Lau et Mak avaient déjà fait un film de bagnole : le sympathique mais creux Legend of speed, sorti en DVD au printemps 2006. Déjà, à l'époque en 1999, Andrew Lau avait dans l'idée d'adapter le manga original de Shuichi Shigeno (deux personnages de The legend of speed s'appelaient Ini et Siale D.) Au Japon, une série animée existe aussi. A l'origine, c'est pourtant un projet lancé par Tsui Hark, même si on a du mal à le croire. Tsui filmant des bagnoles ! Andrew Lau était tout indiqué pour mener à bien ce film et il y a pleinement réussi.
Déjà, il faut se faire à l'idée que ce film produit à Hong Kong se déroulera au Japon. La plus grande majorité des interprètes sont de Hong Kong. Jay Chou, qui a le rôle principal (Takumi) est Taïwanais et Anne Suzuki, qui sera sa petite copine dans le film (Natsuki), est Japonaise. Le reste du casting est assez sympa : Anthony Wong, Chapman To, Kenny Bee, Shawn Yue, Jordan Chan et Edison Chen. Excusez du peu. Ceux qui aiment le cinéma cantonais à cause de ses acteurs seront ravis. Revers de la médaille, il n'y a pas de femmes dans ce film, hormis la jolie Anne Suzuki, dont le personnage est post-synchronisé en cantonais, ce qui gâche un peu son jeu.
Ce qui frappe dans les premières séquences de Initial D est la fluidité de la caméra de Andrew Lau. On n'est pas du tout dans une espèce de Fast & furious asiatique. Pas de mise en scène tape à l'œil et clipesque. La voiture roule sur les routes serpentées du mont Akina et la caméra, embarquée d'on ne sait où, la suit d'un flan à l'autre de la montagne. Plus tard, les courses se feront de manière plus speed, plus rythmée, plus chorégraphiée. Elles seront, ces courses, les moments phares du film, comme les combats le sont dans un wu xia pian ou les chansons dans une comédie musicale. Cependant, les enjeux narratifs ne se focalisent pas autant que l'on aurait pu le craindre sur les courses automobiles. Et cela est la deuxième bonne surprise de Initial D.
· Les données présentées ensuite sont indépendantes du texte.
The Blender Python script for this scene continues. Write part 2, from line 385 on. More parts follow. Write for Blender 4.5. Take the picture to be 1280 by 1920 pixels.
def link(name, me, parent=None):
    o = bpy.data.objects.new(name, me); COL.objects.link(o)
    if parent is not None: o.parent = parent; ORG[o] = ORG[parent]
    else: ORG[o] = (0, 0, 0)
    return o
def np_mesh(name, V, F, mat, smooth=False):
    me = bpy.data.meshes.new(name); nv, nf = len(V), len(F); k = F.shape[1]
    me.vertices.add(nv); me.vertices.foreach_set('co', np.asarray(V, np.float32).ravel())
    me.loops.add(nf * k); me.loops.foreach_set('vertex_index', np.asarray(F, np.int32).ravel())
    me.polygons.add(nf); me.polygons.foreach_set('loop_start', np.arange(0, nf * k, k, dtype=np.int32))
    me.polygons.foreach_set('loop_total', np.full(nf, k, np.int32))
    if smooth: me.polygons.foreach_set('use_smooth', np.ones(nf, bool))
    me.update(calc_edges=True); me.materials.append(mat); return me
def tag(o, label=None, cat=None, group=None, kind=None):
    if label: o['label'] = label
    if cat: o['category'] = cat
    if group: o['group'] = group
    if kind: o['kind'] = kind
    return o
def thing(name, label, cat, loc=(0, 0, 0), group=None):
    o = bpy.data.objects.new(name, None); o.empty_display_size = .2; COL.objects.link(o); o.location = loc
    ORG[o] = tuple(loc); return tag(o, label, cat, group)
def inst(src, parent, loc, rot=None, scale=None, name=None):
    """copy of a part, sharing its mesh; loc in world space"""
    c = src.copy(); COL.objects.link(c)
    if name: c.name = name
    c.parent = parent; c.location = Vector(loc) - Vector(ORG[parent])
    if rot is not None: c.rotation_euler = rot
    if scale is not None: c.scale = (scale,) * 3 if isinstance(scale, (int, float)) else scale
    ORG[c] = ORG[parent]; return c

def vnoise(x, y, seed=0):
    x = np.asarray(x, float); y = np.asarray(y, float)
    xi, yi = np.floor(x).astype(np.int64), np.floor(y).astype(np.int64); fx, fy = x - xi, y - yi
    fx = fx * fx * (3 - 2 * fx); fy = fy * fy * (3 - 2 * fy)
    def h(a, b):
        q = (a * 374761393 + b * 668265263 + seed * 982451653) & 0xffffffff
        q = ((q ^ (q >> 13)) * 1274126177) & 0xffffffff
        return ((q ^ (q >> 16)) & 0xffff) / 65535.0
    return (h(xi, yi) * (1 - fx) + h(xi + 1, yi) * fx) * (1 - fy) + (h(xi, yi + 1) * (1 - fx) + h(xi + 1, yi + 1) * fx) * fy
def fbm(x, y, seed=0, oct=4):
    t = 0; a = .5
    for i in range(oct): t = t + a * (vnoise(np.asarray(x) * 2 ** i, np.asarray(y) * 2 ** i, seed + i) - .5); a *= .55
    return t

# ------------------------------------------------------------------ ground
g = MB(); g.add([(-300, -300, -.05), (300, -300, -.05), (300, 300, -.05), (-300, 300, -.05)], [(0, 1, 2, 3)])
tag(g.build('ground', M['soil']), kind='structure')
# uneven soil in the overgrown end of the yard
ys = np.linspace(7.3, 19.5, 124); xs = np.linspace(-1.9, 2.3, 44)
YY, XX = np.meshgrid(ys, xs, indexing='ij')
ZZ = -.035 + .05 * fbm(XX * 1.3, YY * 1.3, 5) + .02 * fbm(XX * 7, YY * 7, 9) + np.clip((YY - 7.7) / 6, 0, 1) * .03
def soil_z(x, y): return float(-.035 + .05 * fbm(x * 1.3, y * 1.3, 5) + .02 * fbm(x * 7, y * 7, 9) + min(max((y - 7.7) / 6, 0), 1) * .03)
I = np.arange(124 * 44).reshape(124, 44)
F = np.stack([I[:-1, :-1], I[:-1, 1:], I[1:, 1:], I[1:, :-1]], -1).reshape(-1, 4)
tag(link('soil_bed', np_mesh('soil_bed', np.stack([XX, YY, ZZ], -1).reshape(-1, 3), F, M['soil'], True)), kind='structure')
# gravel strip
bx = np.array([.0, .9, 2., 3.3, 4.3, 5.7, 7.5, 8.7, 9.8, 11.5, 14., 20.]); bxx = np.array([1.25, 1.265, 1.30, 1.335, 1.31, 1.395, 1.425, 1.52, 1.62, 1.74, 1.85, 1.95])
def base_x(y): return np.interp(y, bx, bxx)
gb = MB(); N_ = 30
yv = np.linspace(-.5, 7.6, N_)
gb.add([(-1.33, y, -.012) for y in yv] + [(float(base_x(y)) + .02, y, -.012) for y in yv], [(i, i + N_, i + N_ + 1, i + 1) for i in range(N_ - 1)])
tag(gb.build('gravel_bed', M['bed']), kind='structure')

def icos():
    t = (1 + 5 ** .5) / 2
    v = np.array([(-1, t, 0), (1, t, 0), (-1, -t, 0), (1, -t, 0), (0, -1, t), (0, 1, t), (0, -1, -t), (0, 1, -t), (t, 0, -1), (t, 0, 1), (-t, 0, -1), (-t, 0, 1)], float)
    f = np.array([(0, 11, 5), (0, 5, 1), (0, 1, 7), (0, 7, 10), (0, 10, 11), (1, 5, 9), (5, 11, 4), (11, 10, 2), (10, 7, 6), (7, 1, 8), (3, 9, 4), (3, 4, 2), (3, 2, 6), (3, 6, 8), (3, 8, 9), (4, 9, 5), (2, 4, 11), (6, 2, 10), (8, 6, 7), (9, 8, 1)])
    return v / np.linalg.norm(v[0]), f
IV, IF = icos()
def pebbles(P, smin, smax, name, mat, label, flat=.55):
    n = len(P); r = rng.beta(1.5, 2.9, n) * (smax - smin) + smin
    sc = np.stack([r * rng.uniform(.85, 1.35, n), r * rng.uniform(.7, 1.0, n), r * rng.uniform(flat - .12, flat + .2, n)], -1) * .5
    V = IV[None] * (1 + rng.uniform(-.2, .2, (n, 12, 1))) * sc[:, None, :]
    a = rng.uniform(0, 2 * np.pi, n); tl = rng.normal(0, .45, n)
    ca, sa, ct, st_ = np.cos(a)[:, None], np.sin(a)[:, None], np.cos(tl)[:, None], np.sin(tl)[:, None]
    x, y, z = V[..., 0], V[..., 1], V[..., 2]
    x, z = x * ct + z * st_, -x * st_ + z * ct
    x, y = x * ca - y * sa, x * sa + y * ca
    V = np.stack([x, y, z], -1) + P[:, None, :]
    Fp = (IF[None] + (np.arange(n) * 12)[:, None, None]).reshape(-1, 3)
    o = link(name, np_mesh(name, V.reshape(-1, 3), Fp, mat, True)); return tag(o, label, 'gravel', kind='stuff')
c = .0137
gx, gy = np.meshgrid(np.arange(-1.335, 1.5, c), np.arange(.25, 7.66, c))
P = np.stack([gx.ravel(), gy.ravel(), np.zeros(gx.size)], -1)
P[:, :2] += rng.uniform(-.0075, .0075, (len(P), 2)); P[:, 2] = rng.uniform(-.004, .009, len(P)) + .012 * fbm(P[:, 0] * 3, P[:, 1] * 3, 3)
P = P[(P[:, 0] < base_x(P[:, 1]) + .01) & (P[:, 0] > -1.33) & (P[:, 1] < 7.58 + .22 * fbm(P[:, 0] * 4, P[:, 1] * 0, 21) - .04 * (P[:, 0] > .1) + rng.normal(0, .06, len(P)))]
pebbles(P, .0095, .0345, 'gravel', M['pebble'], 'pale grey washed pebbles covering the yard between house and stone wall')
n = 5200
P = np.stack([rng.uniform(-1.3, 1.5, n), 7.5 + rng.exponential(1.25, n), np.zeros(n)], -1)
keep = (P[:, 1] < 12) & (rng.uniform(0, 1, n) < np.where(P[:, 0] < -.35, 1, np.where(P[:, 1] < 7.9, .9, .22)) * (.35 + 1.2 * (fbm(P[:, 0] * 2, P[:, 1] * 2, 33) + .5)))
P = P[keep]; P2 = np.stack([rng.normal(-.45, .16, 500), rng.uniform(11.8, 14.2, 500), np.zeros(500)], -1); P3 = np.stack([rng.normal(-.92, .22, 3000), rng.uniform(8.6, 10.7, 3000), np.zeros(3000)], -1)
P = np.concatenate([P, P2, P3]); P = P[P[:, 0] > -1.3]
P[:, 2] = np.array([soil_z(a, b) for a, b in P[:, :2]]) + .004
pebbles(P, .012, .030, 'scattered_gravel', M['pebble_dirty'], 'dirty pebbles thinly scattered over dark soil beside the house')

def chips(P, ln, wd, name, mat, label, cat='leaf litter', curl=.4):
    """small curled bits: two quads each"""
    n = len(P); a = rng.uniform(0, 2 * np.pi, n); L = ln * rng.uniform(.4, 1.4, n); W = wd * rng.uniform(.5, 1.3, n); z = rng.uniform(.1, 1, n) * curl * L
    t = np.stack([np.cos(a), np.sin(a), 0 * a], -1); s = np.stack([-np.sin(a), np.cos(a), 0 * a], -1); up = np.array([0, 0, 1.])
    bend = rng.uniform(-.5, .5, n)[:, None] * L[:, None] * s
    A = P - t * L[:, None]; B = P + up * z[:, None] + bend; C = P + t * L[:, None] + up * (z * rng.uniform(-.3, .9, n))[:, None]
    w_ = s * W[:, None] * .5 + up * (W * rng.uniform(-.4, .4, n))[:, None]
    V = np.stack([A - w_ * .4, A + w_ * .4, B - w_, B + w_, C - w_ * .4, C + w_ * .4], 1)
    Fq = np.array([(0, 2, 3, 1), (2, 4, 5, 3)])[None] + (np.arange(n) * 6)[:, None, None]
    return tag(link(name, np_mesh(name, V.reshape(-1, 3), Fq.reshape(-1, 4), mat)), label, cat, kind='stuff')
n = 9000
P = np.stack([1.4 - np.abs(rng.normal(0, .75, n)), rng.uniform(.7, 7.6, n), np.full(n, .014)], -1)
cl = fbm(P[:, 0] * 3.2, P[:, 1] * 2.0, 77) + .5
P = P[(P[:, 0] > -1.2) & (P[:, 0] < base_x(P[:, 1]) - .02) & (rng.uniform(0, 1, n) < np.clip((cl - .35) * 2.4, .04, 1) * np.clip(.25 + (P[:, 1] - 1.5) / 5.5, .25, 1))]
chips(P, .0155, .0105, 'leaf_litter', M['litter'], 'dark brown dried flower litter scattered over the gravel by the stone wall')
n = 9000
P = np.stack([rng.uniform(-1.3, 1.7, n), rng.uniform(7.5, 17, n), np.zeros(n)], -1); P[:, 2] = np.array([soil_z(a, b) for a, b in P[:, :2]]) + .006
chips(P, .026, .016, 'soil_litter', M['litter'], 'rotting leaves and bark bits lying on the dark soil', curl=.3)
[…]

Pour qui connaît un peu les films de Andrew Lau (Infernal affairs, Storm riders, A man called hero et The Legend of speed sont ses seuls films sortis en France), on remarquera que ce sont les rapports d'opposition entre les personnages qui l'intéressent. Rapport de classes sociales, rapport entre maître et apprenti, rapport entre policier et mafieux. Les oppositions le séduisent et tout Initial D est construit de cette manière à commencer par les motivations réelles qui poussent le jeune Takumi à être devenu le meilleur pilote de la région, le Dieu de la Montagne.
Takumi, c'est donc Jay Chou, jeune star de la pop à Taiwan. Son étrange bouche qui semble lui interdire le sourire le place dans une idée de personnage mélancolique. Son père est campé par Anthony Wong (pardon, Monsieur Anthony Wong), veuf, alcoolique, brutal, il n'élève pas son fils, il l'utilise comme larbin. Wong a beau être le pire salaud du film, il reste très drôle. Il est vendeur de tofu et passe ses soirées à boire du saké. Voilà la raison pour laquelle Takumi est génial pour conduire. Anthony Wong oblige son fils, depuis l'âge de treize ans, à livrer le tofu. D'hésitante, sa conduite est devenue plus sûre. C'est lui, en secret, qui doublera l'un des pilotes chevronnés qui cherche un adversaire à sa taille.
Entre en jeu alors l'inénarrable Chapman To. Il interprète un jeune fanfaron, un " enfulte ", un écervelé incapable et un prétentieux de première. Son absence de qualité en fait le bouffon parfait. Il est persuadé de pouvoir faire des courses de caisse et défie un pilote. Il ignore tout du génie de Takumi. Ils travaillent pourtant ensemble à la station service du père de Chapman tenue par un Kenny Bee qui a quelques secrets bien enfouis avec Anthony Wong. Là encore, les caractères des deux fils s'opposent. Takumi est placide et taciturne, Chapman To est un excité et un grand bavard. De leurs scènes en commun découlent de bons moments d'humour, notamment quand Takumi prend le volant à la grande surprise de Chapman.
Initial D est aussi une comédie romantique. Le jeune Takumi tombe amoureux de Natsuki (Anne Suzuki, 18 ans au compteur au moment du film). Ils se rencontrent au lycée et entament une petite romance. Ils se promènent au bord d'un lac. Dilemme, Takumi a honte de se mettre torse nu : son père, quand il est imbibé de saké, le frappe à coups de ceinture. Mais, il ne suffit pas de se déshabiller pour apparaître au grand jour et la jeune Natsuki cache quelque chose de pas très net. On ne sera pas vraiment le fin mot de cette relation qu'elle a avec un adulte. Sans doute de la prostitution. Cela ne va pas rendre Takumi plus heureux.
Le vrai héros du film n'est cependant pas un des personnages. C'est la voiture, la Toyota AE 86. Cette voiture appartient à Anthony Wong et est considérée comme un tas de boue par les pilotes qui peuplent le mont Akina. C'est une vieille caisse mais qui marche bien et que maîtrise parfaitement Takumi. Quand elle tombe en rade, le père, bien que salaud, s'en occupe mieux que si c'était son fils ou lui-même. Andrew Lau et Alan Mak, quand bien même on n'en a rien à fiche des voitures et des films de bagnoles, réussissent l'exploit à nous émouvoir avec cette AE86. On espère, pour le bonheur de Takumi, qu'elle pourra être réparée.
Jean Dorel
Initial D (頭文字D, Hong Kong, 2005) Un film de Andrew Lau et Alan Mak avec Anthony Wong, Jay Chou, Kenny Bee, Chapman To, Jordan Chan, Edison Chen, Shawn Yue.